I've been painting the last couple evenings, and had a couple pretty successful paintings come from it. I'd like to keep it up. It seems purposeful. That i'm just not wasting days, nights, weeks waiting for my next vacation. That sounds pretty bad reading it back. Like i don't have a good relationship with my partner. Well i'm probably guilty of not trying hard enough sometimes and that's why it sounds so bad. But everyone needs alone time and it would be good if it doesn't feel wasted.

So doing these last couple paintings makes me want to continue on a regular basis. I don't know how acclaimed this work will be, but if i put in my previously mentioned 10,000 hours, i should become somewhat proficient, at least to myself. I am a painter.

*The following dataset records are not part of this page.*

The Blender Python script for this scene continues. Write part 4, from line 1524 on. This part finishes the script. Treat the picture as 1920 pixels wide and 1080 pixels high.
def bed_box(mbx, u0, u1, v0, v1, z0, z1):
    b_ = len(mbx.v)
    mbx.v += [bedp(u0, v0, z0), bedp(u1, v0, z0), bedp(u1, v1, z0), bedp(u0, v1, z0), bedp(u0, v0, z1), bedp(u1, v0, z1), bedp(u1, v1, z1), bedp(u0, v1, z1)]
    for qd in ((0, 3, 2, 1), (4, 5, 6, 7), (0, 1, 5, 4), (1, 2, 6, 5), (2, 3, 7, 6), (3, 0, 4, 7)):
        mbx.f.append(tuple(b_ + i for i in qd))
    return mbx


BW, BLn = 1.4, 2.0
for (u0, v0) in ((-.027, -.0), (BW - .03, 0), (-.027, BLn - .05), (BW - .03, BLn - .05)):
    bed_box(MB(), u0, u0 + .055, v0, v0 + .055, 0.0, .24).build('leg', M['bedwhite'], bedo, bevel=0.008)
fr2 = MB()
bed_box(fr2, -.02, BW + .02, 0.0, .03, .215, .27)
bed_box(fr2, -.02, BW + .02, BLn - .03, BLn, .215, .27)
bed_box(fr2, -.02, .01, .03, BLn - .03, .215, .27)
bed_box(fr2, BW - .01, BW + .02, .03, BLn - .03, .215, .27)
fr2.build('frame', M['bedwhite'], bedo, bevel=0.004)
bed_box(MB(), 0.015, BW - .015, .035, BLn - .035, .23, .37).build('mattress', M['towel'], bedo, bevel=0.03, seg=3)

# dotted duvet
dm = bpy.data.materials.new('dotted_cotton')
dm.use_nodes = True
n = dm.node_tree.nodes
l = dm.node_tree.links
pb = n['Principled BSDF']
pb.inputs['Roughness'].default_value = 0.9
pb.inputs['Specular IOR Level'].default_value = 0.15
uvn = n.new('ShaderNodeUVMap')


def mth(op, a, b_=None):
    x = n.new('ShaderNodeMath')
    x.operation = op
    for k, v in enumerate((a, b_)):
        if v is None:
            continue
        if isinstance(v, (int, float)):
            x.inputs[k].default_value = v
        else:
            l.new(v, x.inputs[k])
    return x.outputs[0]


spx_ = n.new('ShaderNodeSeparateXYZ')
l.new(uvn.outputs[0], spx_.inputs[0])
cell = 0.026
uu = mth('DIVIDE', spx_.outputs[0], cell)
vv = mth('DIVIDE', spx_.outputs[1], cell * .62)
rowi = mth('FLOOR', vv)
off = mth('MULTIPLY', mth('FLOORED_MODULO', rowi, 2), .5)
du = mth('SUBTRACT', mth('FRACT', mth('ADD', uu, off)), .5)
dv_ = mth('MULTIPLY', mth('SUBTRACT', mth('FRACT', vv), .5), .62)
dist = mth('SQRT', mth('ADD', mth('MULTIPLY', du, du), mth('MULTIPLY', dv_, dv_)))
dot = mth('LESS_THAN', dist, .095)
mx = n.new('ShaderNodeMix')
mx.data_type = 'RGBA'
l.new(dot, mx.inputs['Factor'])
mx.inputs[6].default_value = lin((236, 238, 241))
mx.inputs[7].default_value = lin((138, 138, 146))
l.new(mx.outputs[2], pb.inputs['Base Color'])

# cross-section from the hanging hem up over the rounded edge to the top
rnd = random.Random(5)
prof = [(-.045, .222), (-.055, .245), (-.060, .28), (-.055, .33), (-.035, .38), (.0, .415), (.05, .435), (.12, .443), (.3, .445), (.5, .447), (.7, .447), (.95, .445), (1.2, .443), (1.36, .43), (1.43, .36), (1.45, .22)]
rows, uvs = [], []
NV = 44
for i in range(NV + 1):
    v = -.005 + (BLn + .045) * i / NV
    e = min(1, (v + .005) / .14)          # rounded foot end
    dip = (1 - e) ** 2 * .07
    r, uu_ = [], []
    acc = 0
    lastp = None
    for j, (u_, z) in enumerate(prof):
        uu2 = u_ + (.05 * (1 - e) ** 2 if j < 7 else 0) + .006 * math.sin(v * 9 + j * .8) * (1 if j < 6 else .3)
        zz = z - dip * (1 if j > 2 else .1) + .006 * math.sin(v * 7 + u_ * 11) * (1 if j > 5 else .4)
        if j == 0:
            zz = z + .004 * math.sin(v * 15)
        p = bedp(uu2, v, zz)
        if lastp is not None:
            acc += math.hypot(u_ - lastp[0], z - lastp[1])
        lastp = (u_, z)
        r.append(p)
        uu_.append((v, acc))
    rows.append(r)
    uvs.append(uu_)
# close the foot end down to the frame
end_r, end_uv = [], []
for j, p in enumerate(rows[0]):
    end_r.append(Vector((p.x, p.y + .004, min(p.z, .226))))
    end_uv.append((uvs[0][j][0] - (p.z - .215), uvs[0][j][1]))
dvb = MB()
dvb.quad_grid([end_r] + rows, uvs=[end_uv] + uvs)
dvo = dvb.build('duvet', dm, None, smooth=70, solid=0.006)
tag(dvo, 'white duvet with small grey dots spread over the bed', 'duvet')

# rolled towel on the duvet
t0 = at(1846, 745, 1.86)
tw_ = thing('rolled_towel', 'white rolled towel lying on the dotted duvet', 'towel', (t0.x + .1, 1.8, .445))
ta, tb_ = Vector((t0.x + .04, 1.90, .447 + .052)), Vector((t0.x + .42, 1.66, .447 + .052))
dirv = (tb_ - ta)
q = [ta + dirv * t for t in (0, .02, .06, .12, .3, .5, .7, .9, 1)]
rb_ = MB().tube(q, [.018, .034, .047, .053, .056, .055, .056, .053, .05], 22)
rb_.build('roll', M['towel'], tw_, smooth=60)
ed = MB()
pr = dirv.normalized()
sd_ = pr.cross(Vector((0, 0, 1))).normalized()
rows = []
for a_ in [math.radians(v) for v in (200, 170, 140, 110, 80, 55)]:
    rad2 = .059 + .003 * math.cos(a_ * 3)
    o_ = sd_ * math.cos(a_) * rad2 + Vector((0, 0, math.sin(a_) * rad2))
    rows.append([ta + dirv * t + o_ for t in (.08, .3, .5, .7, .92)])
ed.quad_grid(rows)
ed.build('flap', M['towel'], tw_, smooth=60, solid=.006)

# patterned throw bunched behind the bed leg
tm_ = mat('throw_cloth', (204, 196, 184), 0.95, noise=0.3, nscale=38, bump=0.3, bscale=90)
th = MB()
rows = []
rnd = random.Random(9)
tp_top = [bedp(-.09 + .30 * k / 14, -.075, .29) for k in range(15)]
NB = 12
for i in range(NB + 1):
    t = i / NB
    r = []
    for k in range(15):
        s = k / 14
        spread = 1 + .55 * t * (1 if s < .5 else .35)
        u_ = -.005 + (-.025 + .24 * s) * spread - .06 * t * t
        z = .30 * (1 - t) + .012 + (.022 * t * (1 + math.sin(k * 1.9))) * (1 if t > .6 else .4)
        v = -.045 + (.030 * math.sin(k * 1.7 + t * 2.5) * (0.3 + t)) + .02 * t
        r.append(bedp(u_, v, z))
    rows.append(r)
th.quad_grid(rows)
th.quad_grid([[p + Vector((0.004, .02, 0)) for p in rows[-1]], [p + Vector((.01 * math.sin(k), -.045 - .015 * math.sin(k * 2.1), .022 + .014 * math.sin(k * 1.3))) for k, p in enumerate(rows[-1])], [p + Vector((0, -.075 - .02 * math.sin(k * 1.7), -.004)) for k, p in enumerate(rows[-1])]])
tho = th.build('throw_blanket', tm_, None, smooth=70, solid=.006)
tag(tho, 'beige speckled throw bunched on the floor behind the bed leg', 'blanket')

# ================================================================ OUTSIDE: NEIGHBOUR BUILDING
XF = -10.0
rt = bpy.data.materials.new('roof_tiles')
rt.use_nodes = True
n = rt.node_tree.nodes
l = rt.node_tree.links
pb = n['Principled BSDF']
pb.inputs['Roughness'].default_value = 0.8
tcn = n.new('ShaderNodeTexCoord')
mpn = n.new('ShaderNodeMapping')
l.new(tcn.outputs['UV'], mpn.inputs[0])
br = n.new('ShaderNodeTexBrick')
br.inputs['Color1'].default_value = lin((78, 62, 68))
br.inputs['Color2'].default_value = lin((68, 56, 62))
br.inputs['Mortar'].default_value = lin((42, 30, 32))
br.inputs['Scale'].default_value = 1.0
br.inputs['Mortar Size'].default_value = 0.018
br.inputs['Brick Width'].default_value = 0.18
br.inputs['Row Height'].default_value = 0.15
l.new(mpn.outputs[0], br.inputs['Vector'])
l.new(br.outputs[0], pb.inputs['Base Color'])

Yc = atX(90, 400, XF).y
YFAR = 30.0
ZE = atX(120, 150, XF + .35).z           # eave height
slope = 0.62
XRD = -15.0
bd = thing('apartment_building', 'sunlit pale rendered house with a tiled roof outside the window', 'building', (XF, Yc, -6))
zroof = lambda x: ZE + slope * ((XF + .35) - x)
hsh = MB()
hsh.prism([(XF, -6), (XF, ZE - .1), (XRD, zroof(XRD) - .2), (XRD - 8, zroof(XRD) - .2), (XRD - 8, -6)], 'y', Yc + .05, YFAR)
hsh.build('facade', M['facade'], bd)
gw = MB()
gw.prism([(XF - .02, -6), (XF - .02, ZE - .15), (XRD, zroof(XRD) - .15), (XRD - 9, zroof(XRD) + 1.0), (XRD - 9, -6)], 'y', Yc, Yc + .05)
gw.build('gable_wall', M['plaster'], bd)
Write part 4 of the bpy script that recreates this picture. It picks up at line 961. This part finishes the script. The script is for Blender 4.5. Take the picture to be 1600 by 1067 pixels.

Off again on a tangent, which i feel at ease doing because my audience here is so easy going, I wonder when people say "just be yourself" when performing, or producing some sort of art, that if some people are more commercially viable being themselves than others. I mean obviously the king of pop appeals to more people than the guy in the park spinning around in circles and howling at the tree tops, but is Oprah being herself when she does her favourite things show or book club selections, which produce obvious kickback opportunities. I've heard if you're not yourself, people will know you're ingenuine, if not consciously then intuitively just not like you.

Can i name drop paper or paint brands in my painting blog and still be myself and potentially get some kick backs like Oprah, or is that kind of thing ingenuine? Maybe it depends on how much i really love a paint brand. And also if my audience likes my work, and would like to know how i did it? But is that being me, or is it ingenuine? Maybe people like Oprah or Rachel Ray are great successes because they are genuine and genuinely a commercial success, but perhaps other folks who are being themselves just aren't succeeding because there is no commercial component to their self. What if someone is great and people love that genuine person, but they started plugging something? Would that make them ingenuine and turn those who previously loved them off?